◆ Task brief
Starting at the first line of the data below, write out each line exactly until you reach the line containing "pi = math.pi", and include that line too.

◆ Stored data
+ + + + +
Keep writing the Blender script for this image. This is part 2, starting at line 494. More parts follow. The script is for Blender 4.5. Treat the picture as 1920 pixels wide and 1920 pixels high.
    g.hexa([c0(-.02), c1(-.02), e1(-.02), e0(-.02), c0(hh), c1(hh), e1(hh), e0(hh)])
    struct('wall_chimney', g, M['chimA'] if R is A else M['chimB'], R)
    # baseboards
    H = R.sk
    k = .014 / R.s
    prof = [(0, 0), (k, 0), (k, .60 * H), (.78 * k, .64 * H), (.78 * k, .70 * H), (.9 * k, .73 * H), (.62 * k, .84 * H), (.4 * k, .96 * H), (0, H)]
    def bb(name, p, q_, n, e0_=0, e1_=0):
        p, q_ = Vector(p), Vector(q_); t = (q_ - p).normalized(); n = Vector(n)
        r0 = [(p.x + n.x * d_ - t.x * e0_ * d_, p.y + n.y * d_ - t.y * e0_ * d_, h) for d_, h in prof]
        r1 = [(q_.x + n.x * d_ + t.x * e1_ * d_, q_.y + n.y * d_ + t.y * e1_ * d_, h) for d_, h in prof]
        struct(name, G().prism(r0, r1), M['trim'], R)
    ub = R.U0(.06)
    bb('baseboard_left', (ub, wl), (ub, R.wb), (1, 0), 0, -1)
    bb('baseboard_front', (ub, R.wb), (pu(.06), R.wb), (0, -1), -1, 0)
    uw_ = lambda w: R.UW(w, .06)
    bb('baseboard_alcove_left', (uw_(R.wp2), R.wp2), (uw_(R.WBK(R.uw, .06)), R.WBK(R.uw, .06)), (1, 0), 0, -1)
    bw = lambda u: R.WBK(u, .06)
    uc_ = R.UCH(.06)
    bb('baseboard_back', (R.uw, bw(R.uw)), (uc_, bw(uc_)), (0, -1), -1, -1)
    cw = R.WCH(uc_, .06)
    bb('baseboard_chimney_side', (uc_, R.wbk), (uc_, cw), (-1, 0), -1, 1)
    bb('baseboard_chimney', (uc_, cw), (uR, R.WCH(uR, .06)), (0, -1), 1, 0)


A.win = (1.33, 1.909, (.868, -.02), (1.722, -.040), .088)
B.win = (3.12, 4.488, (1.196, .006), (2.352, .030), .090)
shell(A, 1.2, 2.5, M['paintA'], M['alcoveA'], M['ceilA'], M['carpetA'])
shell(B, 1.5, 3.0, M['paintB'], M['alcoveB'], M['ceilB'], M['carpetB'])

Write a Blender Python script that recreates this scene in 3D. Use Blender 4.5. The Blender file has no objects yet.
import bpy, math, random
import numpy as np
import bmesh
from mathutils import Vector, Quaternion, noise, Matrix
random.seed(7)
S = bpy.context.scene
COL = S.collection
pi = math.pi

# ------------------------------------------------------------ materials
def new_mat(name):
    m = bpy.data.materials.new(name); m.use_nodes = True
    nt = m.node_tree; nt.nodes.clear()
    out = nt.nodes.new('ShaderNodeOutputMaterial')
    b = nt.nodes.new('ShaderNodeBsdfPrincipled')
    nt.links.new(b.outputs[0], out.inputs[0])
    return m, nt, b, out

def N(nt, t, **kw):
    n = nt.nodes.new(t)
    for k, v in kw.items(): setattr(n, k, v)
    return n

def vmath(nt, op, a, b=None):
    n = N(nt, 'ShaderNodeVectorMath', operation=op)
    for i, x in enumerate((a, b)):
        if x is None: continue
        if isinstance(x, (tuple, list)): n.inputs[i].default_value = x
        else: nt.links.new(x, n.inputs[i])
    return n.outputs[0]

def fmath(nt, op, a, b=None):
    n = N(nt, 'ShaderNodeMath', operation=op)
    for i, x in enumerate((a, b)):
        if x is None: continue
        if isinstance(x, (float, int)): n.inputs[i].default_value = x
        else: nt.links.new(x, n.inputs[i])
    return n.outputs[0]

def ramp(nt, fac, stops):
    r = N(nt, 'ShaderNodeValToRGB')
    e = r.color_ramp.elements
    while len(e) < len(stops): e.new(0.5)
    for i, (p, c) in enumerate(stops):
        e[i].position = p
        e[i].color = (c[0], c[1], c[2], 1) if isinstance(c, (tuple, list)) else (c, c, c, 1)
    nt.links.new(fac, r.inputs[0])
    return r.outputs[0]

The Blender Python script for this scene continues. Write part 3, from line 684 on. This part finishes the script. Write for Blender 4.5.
+ + + + +
◆ Worked answer
Keep writing the Blender script for this image. This is part 2, starting at line 494. More parts follow. The script is for Blender 4.5. Treat the picture as 1920 pixels wide and 1920 pixels high.
    g.hexa([c0(-.02), c1(-.02), e1(-.02), e0(-.02), c0(hh), c1(hh), e1(hh), e0(hh)])
    struct('wall_chimney', g, M['chimA'] if R is A else M['chimB'], R)
    # baseboards
    H = R.sk
    k = .014 / R.s
    prof = [(0, 0), (k, 0), (k, .60 * H), (.78 * k, .64 * H), (.78 * k, .70 * H), (.9 * k, .73 * H), (.62 * k, .84 * H), (.4 * k, .96 * H), (0, H)]
    def bb(name, p, q_, n, e0_=0, e1_=0):
        p, q_ = Vector(p), Vector(q_); t = (q_ - p).normalized(); n = Vector(n)
        r0 = [(p.x + n.x * d_ - t.x * e0_ * d_, p.y + n.y * d_ - t.y * e0_ * d_, h) for d_, h in prof]
        r1 = [(q_.x + n.x * d_ + t.x * e1_ * d_, q_.y + n.y * d_ + t.y * e1_ * d_, h) for d_, h in prof]
        struct(name, G().prism(r0, r1), M['trim'], R)
    ub = R.U0(.06)
    bb('baseboard_left', (ub, wl), (ub, R.wb), (1, 0), 0, -1)
    bb('baseboard_front', (ub, R.wb), (pu(.06), R.wb), (0, -1), -1, 0)
    uw_ = lambda w: R.UW(w, .06)
    bb('baseboard_alcove_left', (uw_(R.wp2), R.wp2), (uw_(R.WBK(R.uw, .06)), R.WBK(R.uw, .06)), (1, 0), 0, -1)
    bw = lambda u: R.WBK(u, .06)
    uc_ = R.UCH(.06)
    bb('baseboard_back', (R.uw, bw(R.uw)), (uc_, bw(uc_)), (0, -1), -1, -1)
    cw = R.WCH(uc_, .06)
    bb('baseboard_chimney_side', (uc_, R.wbk), (uc_, cw), (-1, 0), -1, 1)
    bb('baseboard_chimney', (uc_, cw), (uR, R.WCH(uR, .06)), (0, -1), 1, 0)


A.win = (1.33, 1.909, (.868, -.02), (1.722, -.040), .088)
B.win = (3.12, 4.488, (1.196, .006), (2.352, .030), .090)
shell(A, 1.2, 2.5, M['paintA'], M['alcoveA'], M['ceilA'], M['carpetA'])
shell(B, 1.5, 3.0, M['paintB'], M['alcoveB'], M['ceilB'], M['carpetB'])

Write a Blender Python script that recreates this scene in 3D. Use Blender 4.5. The Blender file has no objects yet.
import bpy, math, random
import numpy as np
import bmesh
from mathutils import Vector, Quaternion, noise, Matrix
random.seed(7)
S = bpy.context.scene
COL = S.collection
pi = math.pi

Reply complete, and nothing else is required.